Fast forward to around the turn of the 21st century, Mrs. Horvath, who had survived her husband by several decades, was still tending her rose garden at this house in her mid 90s - I talked with a neighbor who knew her. When she died, the large grocery store across the street purchased the property, and was asking San Rafael's permission to build a small office building and parking lot there. I heard of this because our neighborhood association was involved with the discussion. It got approved, but then 2-3 years went by with nothing happening. One Spring I walked over there, and the house was empty, but I could see lots of rose bushes blooming, and recognized several well known, such as Cecil Brunner, Peace, etc. It was the ones I did not recognize which intrigued me, so the next day I went back with my clippers. I took cuttings of what is now in commerce as Schmidt's Smooth Yellow, which was growing near the front porch, and was obviously an ancient bush with a huge trunk. I liked the little yellow blooms. I also took a cutting of a climber which was growing up a tree, which turned out to be Crimson Glory.

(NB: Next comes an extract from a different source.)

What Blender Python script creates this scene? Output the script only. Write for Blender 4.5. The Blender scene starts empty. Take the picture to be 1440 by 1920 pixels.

I got in touch with another Mrs. Horvath, who lived in a town nearby and turned out to be the daughter-in-law of the original couple. She told me that, just before the house was torn down, the grocery store nursery manager helped her husband dig up the roses, and they moved them to their house. Cass Bernstein and I went to visit her, and looked at the surviving (at least a dozen) roses, which had been planted in her back yard. As I recall, they were all mid 20th century HTs, and the yellow rose was not there. Mrs. Horvath told us that it had been dug up and moved, but "it did not make it". I offered her a rooted cutting of it, but she said her husband had bee the one interested in the roses, and she thought she already had "too many roses".
(Per Redfin, a real estate site, 522 Third St. San Rafael, CA was built in 1927. It is now a modern business mall.)